TLS October 26 2007

from Matthew Reynolds's review of Tate Britain's Millais exhibition:

This discomfiting fascination with the relationship between human bodies and what they are in - both clothes and setting - is one of Millais's distinctive qualities. Through all the variation in style and genre which this exhibition amply documents, he remains absorbed by the idea that a setting can become a kind of vesture, the vesture project an image, and the image tally uneasily with the human being to whom it is attached. No character has been more comprehensively sunk into a natural setting than Ophelia, and yet the effect of ths is the opposite, it seems to me, of that suggested in the exhibition's detailed and generally perceptive catalogue: "the depicted cycles of growth, maturation and display doubly absorb Ophelia into a natural process, and render her insignificant". Of course the silvery embroidery of her dress mingles with the stream and connects with the sprays of white dog rose above; and the purple loosestrife on the bank calls out to the poppies, violets and daisies of her bouquet now scattered on the water. But this weaving of pretty patterns will not assimilate the bare bits of her moribund body which stick up above the surface: her cupped hands, which are shaped like lily flowers but whose cold fleshiness repeals the thought of the comparison as soon as it occurs; her lips, which are not at all like an opening bud; her cheeks, which are pink but hardly rosy. The painting sets up and worries at a contrast between what can be taken as decoration - leaves, flowers, and dress material - and what, here at least, cannot: the woman's body.



John Everett Millais, Ophelia, 1851-52


It is a paradox of Pre-Raphaelite art that the more accurately natural forms are rendered in oils the more artificial they appear. Millais was the painter who most noticed this peculiarity and turned it to advantage. In "Mariana", leaves from the detailed autumn trees outside have come into the interior, perhaps through the window, or a door out of shot, or perhaps gathered by Mariana to serve as models for the leaf-and-flower embroidery with which she is passing the time (this piece of woman's work shows that Millais was responding to "The Lady of Shalott", with its weaving, as well as to the other poems by Tennyson that were his main sources, "Mariana" and "Mariana in the South"). The embroidery has a kinship to the gilt leaf pattern on the walls, which in turn finds an echo in the semi-abstracted leaf-cum-star-cum-lily background to the Annunciation depicted in the stained glass; it takes a further step from representation into ornament in the gold and silver filigree of Mariana's belt. The painting draws attention to the processes of pattern-making, of becoming decorative, in which it too is engaged. As with "Ophelia", the popular success of "Mariana" as something nice to look at, and its consequent mass reproduction, are a part of the work's "design".
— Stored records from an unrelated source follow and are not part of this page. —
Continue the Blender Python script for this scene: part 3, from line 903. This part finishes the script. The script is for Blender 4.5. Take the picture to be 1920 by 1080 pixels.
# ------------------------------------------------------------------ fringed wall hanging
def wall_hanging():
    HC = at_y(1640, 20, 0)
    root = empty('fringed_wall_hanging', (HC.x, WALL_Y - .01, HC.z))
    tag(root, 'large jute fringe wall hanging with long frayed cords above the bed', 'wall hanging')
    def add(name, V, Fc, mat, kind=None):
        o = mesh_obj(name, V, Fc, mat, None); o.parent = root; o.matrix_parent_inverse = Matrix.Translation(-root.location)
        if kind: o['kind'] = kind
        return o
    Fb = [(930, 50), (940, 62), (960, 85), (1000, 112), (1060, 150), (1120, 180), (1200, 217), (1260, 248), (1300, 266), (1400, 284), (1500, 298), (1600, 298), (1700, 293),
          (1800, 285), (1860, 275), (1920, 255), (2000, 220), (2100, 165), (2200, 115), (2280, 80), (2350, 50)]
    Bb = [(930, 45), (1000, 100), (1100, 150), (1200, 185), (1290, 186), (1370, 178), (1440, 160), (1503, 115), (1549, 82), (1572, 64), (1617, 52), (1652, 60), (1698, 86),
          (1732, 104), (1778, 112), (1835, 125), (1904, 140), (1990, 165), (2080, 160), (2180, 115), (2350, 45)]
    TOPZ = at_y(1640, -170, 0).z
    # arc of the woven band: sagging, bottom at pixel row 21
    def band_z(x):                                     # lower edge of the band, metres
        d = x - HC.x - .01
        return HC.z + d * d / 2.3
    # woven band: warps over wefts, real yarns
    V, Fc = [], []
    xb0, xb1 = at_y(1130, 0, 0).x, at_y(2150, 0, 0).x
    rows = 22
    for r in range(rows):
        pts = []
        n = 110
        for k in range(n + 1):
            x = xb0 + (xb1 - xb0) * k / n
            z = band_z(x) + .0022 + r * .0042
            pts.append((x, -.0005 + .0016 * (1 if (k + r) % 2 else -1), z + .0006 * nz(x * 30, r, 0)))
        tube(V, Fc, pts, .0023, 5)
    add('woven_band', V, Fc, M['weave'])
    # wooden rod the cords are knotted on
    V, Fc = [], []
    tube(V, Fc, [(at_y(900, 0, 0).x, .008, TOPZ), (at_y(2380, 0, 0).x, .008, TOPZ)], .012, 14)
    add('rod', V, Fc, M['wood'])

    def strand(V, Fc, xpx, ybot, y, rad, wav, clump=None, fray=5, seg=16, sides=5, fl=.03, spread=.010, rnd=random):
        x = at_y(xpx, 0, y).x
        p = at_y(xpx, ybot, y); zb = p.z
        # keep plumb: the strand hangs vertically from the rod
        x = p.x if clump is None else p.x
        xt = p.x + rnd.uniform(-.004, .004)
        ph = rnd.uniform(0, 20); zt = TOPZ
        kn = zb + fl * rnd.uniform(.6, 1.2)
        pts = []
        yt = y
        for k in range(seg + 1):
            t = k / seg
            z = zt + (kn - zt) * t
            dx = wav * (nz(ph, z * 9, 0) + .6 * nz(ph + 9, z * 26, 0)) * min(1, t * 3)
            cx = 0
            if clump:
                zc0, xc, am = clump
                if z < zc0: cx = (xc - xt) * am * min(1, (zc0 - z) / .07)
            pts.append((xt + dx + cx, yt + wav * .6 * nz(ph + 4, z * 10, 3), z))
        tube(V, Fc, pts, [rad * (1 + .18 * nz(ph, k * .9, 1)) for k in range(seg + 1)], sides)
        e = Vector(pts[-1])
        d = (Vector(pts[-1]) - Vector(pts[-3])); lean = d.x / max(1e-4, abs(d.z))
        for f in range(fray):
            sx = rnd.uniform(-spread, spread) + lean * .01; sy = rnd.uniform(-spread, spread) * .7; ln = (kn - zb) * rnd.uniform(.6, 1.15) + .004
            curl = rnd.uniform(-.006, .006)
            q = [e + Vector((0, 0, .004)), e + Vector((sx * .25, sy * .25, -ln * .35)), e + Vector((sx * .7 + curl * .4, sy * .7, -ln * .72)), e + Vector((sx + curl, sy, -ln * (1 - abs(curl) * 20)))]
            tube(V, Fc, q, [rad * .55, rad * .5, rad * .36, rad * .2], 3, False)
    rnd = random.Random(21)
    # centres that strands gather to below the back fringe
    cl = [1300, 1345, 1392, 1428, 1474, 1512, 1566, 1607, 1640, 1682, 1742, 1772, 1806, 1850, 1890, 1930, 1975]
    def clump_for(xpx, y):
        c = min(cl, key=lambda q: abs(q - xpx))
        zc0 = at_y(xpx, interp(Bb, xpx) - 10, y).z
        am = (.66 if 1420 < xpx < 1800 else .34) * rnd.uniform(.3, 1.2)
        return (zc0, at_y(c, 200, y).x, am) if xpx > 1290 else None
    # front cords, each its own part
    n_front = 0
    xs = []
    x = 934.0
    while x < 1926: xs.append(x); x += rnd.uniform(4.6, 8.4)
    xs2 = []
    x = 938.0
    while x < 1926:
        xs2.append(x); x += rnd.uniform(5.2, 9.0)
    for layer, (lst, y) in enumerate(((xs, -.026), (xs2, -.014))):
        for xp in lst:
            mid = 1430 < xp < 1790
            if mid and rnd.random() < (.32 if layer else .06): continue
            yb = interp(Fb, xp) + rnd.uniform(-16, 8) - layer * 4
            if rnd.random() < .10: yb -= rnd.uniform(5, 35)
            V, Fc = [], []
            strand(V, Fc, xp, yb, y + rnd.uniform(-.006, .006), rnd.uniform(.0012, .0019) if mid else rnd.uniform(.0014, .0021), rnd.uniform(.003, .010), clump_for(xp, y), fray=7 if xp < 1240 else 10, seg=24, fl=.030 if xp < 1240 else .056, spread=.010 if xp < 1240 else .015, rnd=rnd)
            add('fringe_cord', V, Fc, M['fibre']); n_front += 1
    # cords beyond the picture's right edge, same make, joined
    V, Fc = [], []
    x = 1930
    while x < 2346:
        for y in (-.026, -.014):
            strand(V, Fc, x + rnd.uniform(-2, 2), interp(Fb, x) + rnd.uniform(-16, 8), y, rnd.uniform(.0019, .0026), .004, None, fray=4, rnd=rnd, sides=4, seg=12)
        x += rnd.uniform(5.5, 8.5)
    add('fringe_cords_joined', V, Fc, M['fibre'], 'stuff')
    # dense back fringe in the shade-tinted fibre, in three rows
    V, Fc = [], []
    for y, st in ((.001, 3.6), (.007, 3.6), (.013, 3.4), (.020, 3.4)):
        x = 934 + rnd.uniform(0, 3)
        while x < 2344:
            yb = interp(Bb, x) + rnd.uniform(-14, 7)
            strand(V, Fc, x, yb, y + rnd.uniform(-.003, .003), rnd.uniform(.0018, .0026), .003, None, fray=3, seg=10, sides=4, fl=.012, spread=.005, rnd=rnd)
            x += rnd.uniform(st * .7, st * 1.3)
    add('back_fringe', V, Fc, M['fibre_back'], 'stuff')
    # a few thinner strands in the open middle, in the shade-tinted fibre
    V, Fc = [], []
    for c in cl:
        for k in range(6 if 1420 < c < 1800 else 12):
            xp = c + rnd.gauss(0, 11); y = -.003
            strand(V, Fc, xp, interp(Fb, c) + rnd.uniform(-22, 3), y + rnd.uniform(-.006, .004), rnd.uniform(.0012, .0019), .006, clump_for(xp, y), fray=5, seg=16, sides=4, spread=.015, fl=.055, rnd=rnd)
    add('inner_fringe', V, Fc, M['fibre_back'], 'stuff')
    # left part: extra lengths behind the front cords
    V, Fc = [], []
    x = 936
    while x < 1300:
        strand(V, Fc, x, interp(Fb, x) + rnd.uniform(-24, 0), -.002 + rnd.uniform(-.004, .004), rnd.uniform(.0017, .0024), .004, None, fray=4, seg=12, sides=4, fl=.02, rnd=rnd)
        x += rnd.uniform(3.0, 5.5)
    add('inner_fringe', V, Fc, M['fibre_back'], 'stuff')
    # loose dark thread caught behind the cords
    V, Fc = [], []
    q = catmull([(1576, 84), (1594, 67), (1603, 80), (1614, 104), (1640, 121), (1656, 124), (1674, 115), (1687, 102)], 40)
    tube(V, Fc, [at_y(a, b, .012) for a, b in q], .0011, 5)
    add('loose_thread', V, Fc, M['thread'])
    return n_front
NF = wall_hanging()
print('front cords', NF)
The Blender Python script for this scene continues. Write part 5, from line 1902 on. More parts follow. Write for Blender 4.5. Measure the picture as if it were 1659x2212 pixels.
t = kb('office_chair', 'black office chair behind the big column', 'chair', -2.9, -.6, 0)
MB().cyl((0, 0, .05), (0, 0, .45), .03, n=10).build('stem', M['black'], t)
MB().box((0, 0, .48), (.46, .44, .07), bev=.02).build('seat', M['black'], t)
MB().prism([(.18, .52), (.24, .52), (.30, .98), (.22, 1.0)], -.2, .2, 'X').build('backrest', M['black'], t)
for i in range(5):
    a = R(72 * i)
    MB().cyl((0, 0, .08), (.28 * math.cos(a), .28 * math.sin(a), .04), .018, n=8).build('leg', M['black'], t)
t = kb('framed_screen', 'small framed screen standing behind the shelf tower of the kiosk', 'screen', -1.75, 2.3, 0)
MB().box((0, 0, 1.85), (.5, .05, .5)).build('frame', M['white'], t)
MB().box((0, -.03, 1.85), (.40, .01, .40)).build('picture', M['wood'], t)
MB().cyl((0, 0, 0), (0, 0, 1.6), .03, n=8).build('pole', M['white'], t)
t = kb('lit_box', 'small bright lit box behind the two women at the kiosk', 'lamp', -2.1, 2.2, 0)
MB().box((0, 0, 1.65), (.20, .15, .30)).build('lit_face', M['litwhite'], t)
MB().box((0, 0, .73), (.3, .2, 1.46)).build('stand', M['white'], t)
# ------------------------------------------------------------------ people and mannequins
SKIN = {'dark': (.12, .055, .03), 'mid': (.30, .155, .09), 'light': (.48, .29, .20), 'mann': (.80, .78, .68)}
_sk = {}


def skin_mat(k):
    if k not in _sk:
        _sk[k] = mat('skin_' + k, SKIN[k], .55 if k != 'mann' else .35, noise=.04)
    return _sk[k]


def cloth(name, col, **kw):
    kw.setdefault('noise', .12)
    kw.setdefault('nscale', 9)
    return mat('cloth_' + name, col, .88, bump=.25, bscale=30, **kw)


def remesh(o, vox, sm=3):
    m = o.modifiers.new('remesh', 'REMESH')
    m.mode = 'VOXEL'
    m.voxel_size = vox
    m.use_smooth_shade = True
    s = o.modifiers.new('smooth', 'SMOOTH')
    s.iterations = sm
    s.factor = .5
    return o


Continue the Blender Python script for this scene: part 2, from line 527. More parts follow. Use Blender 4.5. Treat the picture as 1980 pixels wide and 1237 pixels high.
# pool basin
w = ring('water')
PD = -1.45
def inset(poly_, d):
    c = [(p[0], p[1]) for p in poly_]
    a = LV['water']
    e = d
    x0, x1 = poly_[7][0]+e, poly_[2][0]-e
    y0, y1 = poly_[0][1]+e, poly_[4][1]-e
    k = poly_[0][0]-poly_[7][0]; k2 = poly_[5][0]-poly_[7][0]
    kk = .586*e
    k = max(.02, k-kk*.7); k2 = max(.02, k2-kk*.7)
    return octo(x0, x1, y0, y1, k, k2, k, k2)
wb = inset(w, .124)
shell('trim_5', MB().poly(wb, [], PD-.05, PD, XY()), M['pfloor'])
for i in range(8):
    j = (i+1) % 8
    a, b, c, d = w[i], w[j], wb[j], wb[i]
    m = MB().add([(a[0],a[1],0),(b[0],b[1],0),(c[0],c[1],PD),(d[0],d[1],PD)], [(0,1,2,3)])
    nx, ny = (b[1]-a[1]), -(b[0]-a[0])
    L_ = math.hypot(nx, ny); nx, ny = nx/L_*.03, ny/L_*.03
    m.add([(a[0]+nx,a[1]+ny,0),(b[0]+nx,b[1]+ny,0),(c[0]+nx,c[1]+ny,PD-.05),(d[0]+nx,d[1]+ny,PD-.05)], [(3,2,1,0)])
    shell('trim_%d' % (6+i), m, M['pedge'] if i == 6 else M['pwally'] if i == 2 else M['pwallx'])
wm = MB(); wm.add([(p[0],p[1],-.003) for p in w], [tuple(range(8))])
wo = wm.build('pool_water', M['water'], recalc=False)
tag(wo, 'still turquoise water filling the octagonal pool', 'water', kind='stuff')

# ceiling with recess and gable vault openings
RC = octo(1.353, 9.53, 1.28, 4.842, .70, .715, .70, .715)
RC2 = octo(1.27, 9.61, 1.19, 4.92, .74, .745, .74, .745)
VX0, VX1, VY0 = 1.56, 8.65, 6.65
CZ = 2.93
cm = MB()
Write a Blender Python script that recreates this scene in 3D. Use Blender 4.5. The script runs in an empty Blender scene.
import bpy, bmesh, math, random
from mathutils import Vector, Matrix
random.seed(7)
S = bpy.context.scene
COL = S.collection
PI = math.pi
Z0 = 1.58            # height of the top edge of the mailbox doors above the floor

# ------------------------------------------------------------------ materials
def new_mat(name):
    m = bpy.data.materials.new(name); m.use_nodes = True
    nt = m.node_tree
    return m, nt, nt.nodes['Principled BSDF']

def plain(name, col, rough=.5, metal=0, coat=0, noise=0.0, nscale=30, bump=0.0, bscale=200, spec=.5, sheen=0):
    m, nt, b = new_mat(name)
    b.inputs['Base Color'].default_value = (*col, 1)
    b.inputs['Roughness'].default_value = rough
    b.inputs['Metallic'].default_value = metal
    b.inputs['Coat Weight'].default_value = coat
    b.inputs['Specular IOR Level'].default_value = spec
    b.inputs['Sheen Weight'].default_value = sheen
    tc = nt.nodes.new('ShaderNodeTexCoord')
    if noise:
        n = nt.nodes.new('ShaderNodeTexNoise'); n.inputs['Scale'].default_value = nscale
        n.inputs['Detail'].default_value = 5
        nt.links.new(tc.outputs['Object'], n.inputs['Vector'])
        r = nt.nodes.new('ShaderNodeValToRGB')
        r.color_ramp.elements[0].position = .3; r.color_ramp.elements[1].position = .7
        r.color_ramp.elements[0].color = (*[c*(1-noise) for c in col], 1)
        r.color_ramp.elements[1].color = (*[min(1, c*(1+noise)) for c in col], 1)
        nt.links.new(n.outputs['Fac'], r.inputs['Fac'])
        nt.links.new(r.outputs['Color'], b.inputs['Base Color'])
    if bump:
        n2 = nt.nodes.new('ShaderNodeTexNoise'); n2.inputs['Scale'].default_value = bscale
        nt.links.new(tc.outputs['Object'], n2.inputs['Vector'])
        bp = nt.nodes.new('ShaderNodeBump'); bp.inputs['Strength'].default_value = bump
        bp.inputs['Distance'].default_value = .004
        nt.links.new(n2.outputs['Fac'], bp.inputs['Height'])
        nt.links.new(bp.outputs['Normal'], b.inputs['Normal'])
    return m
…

John Everett Millais, Mariana, 1851


And yet there is something else in the painting which protests against this drift: Mariana's body, which asserts itself with its aching pose, complaining perhaps of pregnancy or of period pain but more likely of everyday bad posture. The two-fold aspect of these pictures is like the switchbacks of tone which occur in the dramatized lyrics and dramatic monologues that were the dominant forms in Victorian poetry: as for instance in Tennyson's "Mariana" itself, where the woman's repeated complaint, "I am aweary, aweary" pushes unavailingly against the surrounding third-person description, which goes on pleasurably detailing the setting for her pain.

Millais must have been sensitized to these dislocation of body and surrounding texture by his working practices: one reason why Ophelia looks at odds with her location is that the model for her, Lizzie Siddal, shivered in a bath in London while Millais inserted her into a scene brought home from the Hogsmill river at Malden; Mariana, too, was cut-and-paste together with trees observed in an Oxford garden and glass inpsired by Merton College chapel. For all the skill with which they are assembled, the pictures' elements retain the feel of their divergent origins.